In realtà l'articolato messo a punto da Niccolò Ghedini – che pure ha concepito il testo in modo da non configgere con i nuovi tempi previsti dal processo breve – è apparso ad alcuni ministri di provenienza FI (perplessità, pare, sono state espresse soprattutto dai ministri Claudio Scajola e Raffaele Fitto) come troppo restrittivo e in possibile contrasto con altri provvedimenti della maggioranza all'esame del Parlamento, processo breve e Ddl intercettazioni in primis. Da qui il sovrappiù di riflessione. E da qui, anche, l'irritazione dei finiani. Che della questione morale volevano fare un cavallo di battaglia in campagna elettorale anche per tamponare i possibili ricaschi elettorali negativi delle inchieste in corso.

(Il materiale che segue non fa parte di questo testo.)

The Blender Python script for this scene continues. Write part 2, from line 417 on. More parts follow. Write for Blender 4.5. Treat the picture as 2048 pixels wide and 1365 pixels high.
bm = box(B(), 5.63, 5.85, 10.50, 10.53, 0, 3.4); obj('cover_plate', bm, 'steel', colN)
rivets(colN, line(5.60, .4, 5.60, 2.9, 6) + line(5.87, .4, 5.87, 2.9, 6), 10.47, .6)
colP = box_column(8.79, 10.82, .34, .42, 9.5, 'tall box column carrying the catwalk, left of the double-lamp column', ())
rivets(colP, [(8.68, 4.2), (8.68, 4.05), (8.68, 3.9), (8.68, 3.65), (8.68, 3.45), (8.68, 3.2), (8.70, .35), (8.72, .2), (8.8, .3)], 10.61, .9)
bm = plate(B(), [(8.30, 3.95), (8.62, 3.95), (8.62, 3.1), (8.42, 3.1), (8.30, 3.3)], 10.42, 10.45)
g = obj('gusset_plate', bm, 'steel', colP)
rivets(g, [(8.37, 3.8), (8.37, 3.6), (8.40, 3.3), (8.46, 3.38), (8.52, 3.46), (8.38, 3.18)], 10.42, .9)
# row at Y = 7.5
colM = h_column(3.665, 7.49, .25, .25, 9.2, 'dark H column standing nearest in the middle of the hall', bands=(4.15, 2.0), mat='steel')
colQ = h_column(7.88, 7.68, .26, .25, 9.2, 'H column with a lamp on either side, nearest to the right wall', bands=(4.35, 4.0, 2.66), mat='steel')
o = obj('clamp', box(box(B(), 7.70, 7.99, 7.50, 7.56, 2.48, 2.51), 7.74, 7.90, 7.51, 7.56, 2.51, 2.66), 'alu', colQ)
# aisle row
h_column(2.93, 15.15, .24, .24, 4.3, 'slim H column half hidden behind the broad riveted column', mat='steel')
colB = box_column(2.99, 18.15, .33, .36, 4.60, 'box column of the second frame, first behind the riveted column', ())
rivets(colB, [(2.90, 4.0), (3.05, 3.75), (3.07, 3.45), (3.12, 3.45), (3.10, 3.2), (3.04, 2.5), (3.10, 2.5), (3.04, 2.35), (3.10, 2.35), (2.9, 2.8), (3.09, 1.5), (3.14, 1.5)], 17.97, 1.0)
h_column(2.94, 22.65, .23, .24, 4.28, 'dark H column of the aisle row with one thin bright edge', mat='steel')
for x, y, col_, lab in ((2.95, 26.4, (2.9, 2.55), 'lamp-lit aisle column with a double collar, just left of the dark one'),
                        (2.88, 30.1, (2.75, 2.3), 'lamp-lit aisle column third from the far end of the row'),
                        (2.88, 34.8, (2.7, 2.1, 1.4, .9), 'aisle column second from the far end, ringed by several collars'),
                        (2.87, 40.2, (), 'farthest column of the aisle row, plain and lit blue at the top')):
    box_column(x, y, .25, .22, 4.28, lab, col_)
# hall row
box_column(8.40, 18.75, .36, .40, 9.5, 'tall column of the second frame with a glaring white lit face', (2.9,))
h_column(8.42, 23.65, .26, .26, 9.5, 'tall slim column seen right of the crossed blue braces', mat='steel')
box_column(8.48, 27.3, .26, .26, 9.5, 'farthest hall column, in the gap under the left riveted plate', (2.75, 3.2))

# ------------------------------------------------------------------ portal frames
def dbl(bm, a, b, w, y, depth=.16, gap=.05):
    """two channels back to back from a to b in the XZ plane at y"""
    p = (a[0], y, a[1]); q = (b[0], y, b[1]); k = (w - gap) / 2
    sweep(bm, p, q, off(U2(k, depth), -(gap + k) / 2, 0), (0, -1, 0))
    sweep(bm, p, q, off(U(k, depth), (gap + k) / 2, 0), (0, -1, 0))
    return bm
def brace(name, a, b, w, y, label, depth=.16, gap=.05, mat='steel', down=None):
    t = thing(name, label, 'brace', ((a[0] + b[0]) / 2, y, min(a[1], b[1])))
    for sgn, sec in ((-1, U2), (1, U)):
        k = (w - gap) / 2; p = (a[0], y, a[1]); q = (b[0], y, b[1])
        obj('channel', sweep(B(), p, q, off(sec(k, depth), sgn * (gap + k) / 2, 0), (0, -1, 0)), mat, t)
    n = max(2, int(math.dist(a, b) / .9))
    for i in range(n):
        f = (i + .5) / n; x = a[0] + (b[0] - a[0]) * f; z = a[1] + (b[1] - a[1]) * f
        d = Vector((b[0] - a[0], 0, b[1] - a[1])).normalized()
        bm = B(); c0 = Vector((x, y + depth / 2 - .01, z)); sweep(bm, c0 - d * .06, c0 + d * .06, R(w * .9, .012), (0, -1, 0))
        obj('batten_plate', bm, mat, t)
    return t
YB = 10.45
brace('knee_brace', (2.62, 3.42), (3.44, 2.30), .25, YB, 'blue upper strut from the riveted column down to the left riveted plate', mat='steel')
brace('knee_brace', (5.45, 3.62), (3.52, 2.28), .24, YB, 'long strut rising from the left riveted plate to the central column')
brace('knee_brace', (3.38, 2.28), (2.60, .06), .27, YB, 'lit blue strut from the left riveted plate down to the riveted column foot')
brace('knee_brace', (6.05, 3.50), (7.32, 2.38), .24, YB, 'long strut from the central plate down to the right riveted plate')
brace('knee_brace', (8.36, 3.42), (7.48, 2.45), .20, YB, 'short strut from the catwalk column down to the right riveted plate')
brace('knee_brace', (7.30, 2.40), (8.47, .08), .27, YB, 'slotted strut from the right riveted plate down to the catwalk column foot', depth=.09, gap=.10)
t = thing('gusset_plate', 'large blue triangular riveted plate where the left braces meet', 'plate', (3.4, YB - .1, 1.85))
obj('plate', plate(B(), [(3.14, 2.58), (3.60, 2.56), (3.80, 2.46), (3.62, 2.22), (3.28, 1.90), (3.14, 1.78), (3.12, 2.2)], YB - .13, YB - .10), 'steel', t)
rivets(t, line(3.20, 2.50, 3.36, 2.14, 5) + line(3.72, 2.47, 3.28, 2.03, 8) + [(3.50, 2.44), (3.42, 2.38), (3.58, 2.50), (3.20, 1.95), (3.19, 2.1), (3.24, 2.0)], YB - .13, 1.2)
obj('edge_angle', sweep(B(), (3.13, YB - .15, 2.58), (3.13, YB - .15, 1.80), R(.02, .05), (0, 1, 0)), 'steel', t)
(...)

Ad ogni modo l'impianto generale, almeno in linea teorica, è stato condiviso da tutto il governo: aumentare le pene per i reati inerenti la corruzione, con una aggravante in materia di delitti contro la pubblica amministrazione, e norme sull'ineleggibilità dei condannati con sentenza definitiva. Nelle prossime ore la mediazione, che non si annuncia semplice, tra "falchi" e "colombe".
Facile la critica dell'opposizione. «Solo un annuncio», è il coro del Pd. Che mette anche in evidenza l'incongruità dell'annunciata stretta anti-corruzione con i provvedimenti già presentati. «Ma di che parlano? – dice Pier Luigi Bersani – Berlusconi ritiri il processo breve, che è una sostanziale sanatoria per i colletti bianchi. Altro che Ddl corruzione».